▶ [PROVIDED DATA]
....................
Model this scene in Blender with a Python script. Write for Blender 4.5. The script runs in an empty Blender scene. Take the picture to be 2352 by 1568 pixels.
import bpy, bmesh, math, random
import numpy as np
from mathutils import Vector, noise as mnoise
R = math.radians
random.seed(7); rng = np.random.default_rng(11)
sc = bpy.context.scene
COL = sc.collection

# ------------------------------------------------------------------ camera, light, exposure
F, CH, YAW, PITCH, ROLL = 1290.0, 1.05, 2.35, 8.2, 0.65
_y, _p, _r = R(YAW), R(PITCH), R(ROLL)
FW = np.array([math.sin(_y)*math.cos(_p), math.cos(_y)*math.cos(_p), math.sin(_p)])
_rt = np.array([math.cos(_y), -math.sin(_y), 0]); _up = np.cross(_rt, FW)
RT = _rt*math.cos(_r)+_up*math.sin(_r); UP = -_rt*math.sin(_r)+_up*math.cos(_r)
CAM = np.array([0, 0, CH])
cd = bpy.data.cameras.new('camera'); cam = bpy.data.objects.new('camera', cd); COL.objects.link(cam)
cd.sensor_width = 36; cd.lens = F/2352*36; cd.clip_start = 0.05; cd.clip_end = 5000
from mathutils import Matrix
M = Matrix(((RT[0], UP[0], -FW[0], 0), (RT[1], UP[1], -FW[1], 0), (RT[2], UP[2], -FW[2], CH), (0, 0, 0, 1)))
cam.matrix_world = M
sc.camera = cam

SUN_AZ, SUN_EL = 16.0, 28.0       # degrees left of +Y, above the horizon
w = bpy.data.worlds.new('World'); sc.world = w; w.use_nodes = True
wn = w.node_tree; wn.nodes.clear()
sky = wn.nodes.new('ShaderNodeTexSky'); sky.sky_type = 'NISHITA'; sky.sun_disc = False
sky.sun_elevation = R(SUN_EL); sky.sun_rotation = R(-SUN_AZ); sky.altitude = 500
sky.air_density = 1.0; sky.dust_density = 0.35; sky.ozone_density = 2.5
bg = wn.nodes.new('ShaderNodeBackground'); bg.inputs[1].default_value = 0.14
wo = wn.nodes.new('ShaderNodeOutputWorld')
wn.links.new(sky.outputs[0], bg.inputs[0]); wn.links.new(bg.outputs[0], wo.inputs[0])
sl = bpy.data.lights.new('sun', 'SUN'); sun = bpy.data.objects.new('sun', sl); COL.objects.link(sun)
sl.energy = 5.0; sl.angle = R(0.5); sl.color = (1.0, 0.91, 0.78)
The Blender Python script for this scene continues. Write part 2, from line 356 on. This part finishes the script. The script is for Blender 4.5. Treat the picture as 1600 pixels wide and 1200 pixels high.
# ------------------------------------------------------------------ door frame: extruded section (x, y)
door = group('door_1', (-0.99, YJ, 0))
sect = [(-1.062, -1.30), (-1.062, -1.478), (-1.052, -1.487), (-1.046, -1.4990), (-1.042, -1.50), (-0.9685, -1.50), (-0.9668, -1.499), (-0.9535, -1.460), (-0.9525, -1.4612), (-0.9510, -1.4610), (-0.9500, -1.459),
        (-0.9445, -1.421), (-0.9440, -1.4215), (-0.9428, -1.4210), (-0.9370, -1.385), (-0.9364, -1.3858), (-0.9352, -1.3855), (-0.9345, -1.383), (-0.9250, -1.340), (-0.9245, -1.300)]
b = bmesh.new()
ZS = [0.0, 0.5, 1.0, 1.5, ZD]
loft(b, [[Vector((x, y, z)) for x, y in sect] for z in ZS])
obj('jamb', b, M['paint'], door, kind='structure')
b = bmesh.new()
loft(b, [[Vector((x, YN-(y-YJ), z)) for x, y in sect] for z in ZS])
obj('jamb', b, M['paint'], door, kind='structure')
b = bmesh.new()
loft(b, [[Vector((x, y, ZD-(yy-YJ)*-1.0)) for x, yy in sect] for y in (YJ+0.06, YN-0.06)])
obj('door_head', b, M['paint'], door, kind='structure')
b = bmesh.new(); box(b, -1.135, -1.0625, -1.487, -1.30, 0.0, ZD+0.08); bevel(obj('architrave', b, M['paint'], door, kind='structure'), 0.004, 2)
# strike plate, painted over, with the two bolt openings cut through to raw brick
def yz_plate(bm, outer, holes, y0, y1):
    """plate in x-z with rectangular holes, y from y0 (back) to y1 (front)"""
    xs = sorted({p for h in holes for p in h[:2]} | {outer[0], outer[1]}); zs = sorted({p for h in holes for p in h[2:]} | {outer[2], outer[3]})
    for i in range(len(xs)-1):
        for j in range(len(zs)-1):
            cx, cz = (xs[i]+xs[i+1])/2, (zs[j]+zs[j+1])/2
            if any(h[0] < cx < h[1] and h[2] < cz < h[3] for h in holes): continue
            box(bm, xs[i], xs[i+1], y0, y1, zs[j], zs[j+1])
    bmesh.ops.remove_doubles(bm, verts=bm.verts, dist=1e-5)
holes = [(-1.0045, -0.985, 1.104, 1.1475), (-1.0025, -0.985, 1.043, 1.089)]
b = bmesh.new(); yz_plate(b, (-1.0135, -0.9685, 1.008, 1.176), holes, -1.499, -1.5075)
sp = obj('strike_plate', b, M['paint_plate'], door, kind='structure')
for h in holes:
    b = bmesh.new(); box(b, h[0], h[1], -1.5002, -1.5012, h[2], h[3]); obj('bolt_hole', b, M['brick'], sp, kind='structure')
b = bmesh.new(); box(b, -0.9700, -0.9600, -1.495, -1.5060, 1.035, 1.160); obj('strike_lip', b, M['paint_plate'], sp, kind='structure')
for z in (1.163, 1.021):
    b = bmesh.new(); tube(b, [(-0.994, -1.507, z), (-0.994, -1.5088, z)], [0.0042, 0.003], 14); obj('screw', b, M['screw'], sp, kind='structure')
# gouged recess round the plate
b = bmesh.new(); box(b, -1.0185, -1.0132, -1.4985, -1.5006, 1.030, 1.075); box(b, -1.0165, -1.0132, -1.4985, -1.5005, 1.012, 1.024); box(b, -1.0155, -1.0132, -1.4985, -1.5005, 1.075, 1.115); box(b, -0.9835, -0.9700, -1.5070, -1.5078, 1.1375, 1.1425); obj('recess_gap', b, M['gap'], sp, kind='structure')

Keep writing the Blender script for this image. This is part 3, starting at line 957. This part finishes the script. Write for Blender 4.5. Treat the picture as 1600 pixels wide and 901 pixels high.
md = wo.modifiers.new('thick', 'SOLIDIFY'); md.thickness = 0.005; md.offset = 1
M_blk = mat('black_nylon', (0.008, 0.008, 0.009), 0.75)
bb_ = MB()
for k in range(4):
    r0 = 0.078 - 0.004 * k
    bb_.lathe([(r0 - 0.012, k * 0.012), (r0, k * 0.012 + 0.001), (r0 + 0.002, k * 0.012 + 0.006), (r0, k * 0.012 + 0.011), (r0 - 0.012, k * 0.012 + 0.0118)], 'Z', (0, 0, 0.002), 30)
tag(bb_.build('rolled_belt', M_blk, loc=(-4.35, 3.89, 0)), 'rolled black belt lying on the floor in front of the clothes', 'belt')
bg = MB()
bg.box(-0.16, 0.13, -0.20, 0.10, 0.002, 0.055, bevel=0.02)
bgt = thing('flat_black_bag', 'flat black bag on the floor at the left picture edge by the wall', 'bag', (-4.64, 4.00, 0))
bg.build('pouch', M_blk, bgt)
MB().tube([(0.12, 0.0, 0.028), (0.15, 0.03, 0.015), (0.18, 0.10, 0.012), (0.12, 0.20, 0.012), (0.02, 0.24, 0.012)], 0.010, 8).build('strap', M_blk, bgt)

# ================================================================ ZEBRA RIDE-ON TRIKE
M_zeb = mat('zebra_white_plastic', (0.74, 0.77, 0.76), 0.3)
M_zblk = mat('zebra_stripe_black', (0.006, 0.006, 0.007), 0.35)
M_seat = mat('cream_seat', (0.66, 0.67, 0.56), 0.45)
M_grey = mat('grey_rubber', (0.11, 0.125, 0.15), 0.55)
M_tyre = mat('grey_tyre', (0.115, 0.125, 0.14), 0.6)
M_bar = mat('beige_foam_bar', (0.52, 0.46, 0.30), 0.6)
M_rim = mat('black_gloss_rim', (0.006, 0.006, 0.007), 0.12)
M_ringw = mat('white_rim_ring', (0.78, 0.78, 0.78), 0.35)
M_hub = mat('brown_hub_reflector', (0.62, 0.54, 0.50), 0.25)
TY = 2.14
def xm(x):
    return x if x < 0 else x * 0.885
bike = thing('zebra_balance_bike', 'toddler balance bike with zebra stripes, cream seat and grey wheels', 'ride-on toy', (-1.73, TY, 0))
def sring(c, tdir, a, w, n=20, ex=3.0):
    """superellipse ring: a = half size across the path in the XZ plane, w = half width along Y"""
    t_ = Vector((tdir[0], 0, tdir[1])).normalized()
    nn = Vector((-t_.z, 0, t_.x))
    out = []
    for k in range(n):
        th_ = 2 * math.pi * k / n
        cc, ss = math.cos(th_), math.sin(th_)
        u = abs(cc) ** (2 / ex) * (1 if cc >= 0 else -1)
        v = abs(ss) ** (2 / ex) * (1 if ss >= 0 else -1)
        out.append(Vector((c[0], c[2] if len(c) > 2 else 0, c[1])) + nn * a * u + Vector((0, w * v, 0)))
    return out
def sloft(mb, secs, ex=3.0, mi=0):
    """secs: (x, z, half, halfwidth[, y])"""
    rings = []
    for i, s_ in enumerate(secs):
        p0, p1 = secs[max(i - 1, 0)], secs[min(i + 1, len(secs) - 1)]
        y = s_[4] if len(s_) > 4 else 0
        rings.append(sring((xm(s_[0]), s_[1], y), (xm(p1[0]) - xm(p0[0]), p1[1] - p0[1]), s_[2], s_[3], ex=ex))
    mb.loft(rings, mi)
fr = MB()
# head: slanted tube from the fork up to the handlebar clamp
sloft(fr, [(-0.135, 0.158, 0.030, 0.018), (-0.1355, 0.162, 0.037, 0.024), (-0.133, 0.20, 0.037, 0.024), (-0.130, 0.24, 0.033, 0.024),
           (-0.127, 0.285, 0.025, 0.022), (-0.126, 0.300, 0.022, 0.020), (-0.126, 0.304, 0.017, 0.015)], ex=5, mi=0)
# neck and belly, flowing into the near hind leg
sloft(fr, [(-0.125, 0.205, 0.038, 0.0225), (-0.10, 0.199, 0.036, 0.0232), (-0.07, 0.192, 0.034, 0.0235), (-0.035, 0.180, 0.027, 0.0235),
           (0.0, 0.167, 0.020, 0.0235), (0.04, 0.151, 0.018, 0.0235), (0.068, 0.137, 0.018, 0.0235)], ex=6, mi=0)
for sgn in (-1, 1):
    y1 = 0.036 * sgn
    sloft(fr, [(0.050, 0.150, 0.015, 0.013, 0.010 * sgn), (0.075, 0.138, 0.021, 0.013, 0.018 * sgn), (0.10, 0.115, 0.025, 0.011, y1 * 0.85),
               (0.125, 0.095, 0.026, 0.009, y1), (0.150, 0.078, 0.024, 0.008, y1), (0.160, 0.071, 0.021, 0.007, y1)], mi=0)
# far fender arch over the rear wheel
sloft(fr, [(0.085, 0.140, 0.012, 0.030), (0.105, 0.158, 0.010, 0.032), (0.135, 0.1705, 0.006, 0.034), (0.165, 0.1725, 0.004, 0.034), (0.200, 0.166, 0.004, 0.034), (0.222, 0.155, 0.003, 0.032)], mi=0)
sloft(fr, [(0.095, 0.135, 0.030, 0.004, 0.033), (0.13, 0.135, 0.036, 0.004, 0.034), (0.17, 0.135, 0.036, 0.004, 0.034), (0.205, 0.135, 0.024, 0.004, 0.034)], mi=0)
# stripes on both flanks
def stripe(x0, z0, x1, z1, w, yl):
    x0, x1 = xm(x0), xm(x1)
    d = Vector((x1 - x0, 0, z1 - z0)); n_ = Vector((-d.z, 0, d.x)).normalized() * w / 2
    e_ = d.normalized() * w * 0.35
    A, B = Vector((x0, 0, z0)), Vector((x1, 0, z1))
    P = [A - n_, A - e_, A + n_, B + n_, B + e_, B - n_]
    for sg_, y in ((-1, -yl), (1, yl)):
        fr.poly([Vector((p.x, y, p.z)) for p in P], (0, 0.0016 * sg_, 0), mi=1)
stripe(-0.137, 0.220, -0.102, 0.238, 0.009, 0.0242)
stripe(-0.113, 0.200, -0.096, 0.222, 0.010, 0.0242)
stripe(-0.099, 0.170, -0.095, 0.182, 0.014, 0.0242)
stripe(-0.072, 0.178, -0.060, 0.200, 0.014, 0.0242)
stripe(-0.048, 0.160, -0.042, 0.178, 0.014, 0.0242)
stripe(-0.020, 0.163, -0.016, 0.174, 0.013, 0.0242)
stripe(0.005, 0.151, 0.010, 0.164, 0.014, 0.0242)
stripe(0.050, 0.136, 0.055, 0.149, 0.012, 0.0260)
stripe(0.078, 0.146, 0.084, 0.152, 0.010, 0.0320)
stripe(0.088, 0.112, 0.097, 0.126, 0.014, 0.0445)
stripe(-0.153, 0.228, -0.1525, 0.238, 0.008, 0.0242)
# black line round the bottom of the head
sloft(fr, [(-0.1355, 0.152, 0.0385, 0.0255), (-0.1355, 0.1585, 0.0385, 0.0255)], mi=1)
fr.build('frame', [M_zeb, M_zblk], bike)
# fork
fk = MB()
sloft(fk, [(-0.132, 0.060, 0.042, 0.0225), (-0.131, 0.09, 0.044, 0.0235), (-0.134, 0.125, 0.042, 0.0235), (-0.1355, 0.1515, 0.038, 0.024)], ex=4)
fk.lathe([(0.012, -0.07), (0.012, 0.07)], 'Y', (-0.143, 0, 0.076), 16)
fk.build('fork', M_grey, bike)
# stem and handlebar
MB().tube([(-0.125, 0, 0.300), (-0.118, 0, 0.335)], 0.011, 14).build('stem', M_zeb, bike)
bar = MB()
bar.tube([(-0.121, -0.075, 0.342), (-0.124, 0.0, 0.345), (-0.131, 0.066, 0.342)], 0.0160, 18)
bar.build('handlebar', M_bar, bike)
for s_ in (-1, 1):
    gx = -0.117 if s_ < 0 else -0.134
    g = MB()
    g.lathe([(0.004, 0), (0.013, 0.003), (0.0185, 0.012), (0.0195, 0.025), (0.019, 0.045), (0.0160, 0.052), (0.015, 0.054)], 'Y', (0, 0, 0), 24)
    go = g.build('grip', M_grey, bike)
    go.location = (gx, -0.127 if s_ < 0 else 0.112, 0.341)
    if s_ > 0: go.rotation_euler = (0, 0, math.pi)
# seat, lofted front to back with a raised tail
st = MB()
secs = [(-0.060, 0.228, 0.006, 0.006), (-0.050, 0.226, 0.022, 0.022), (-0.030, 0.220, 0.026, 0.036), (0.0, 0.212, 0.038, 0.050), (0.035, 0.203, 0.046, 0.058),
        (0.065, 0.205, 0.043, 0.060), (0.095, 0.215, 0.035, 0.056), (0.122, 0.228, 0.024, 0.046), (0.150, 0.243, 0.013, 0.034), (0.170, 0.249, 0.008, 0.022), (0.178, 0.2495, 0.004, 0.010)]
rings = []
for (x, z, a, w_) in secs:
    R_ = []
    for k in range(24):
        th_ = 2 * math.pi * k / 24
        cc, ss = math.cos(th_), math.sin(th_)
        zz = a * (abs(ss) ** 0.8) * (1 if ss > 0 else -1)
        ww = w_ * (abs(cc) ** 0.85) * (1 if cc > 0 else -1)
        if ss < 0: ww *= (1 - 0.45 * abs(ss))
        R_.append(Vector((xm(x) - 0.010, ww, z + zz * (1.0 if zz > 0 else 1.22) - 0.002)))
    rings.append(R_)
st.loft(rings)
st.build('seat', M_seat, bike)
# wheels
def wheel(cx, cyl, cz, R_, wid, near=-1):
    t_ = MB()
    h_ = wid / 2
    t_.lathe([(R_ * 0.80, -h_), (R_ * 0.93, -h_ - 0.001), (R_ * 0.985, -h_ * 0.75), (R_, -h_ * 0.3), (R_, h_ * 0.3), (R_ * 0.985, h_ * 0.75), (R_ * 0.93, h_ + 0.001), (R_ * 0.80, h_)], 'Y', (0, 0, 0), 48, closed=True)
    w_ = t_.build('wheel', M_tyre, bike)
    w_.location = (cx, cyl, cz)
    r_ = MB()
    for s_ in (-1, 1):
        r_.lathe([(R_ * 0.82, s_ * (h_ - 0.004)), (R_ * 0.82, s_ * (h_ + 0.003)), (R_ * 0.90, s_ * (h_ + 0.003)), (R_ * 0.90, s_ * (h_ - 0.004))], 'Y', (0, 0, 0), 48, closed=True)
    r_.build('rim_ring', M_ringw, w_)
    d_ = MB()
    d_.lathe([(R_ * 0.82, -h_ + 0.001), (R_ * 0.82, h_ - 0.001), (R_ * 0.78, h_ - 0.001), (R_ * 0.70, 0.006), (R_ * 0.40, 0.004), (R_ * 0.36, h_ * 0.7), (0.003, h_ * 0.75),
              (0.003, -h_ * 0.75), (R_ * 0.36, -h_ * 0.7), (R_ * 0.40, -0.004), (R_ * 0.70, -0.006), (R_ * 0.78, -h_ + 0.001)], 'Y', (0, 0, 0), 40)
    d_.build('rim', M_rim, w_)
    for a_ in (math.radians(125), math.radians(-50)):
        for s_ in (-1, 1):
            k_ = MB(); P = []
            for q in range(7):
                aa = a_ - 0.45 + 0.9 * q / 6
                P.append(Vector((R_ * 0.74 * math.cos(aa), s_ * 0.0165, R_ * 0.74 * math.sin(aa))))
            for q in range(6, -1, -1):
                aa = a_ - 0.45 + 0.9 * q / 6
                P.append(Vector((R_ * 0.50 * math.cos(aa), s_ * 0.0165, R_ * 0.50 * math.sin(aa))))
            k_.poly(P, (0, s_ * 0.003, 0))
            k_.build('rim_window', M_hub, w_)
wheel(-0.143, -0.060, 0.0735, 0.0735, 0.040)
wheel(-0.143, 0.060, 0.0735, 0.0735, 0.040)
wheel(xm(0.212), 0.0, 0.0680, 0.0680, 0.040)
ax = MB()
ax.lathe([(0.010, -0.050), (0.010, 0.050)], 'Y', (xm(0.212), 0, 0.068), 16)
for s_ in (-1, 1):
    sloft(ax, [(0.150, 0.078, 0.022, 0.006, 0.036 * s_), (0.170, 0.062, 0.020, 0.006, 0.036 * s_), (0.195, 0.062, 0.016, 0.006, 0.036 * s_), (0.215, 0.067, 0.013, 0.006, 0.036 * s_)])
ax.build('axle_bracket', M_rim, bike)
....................
▶ [STATED TASK] Exactly repeat the lines running from the top of the listing to the line bearing "COL = sc.collection", both of those lines included, and only them.

▶ [SOLUTION BELOW]
Model this scene in Blender with a Python script. Write for Blender 4.5. The script runs in an empty Blender scene. Take the picture to be 2352 by 1568 pixels.
import bpy, bmesh, math, random
import numpy as np
from mathutils import Vector, noise as mnoise
R = math.radians
random.seed(7); rng = np.random.default_rng(11)
sc = bpy.context.scene
COL = sc.collection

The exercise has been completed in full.